Thanks for posting this. I am not doing nano this year for the first time and it feels horrible - like I have abandoned some part of me. For some reason I have had zero urge to create anything for a long time and my WIP sits abandoned. Just hearing about this gives me a little spark to open the file and re-look at it. Please keep writing about the joys (and not-so-joyous moments) as it is great to live vicariously through you.

Playground Monitor said...

Okay... so SP was merely teary eyed. It's an emotional scene.

Even if you're not at your goal, anything you've written is forward progress and is X number more words that you had before. So good for you!

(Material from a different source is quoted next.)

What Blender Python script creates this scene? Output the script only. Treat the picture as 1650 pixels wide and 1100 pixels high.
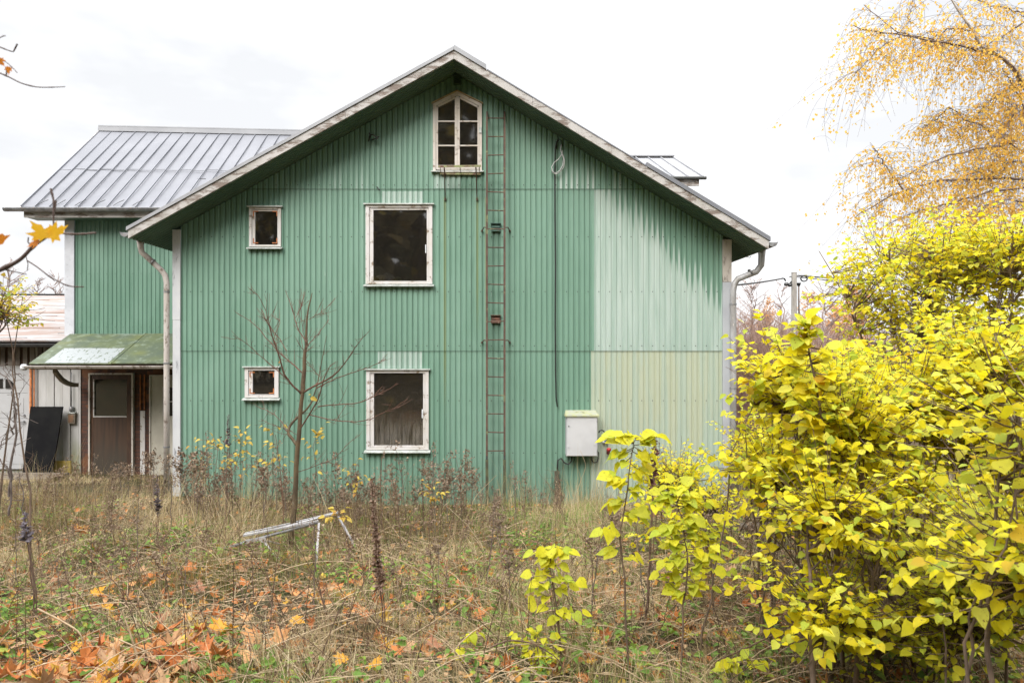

And if I lit a spark under just one person, then good for me (and you!). NaNoWriMo is different things for different people. Not good or bad -- just different.

Write on!

Lynn Raye Harris said...

PM, I'm impressed with what you've done. Because I remember sitting in a hotel room in Dallas with you, and you telling me about this story and the other one (the video), and I remember saying to you that they sounded fabulous and you should write them. So now that you've got the drive and you're doing it, I'm so proud of you!

And based on that one chapter I read, this is a great story!!! You rock! Sometimes, no matter what anyone else tells you, it's not until something inside you finally decides "This is it," that you'll accomplish a goal you've been wanting.

My NaNo experience isn't going so great, but that's because I have a proposal due on Nov 30 and I have to make sure it makes sense instead of blasting ahead with the word count. Plus I can't get motivated when I still need my editor to tell me she thinks the direction is correct.

My #1 big life lesson is this: I CAN succeed if I stick with it long enough. :) Never give up. I'm proof that perseverance works. :)

Natalie Anderson said...

Great post PM - I'm so glad this is working for you - as you already know I love the Nano thing - I find it a great motivator. Except I'm not going at all well 'offically' this month and nowhere near 50k or amything - but I am plugging on and getting there - which is the biggest thing I've learnt thru my Nano experiences (I do all my first drafts Nano-style). I've learnt my personal phases as I write each draft and know when I hit the shit that if I just keep on going I'll get there. And I also know the benefit of having a day off now and then too. Keep going PM - Chris Baty reckons (and I totally agree) that in a 50k draft, words from 20-35 are the hardest. Once you're at 35k you're on the downhill slide - so just a few more days and you'll be on the easy run down to victory!!!! And what a victory it'll be :)

Katherine Bone said...

Way to go, PM! I know how long you've wanted to write this book. I'm so proud of you! :)

I'm learning to keep at it even when the muse doesn't spark.

I like watching my word count add up. Those who know my penchant for counting bookmarks will understand. LOL!

amy kennedy said...

Like Mark, you've made me regret not signing up this year for nano--I thought I was fast-drafted out from October workshops.

Now, I just wish I was where you are. And how great for you--you are awesome--I think you've motivated me in a diferrent direction though. I have my draft done--now I have to edit it and write a {{{synopsis}}} (those were supposed to look like scary sound waves coming off the word.

I will write that synopsis--and I'll let you know when I'm done.

What I've learned from nanos--if you get stuck move to a diferrent scene, or write 'something scary happens here'

amy kennedy said...

ahem...different. That's how a person might spell it.

Playground Monitor said...

I commented on the NaNoWriMo website forums that I was ready to kill my characters. Someone responded with this:

And if you feel like vying for the "Longest Death Speech in a Work of Fiction" Award, logging that sucker in at 19,898 words, go for it! :D

Believe me, I'm tempted. Though I doubt those 19898 words would be any easier than getting my H and h to HEA.

Angel said...

Oh, Amy, hugs on the synopsis! Those things are almost as much work as the first draft. Let us know how that's going.

You, too, Mark and Natalie. Keep us up to date on those wip's. We need all the motivation we can get!!!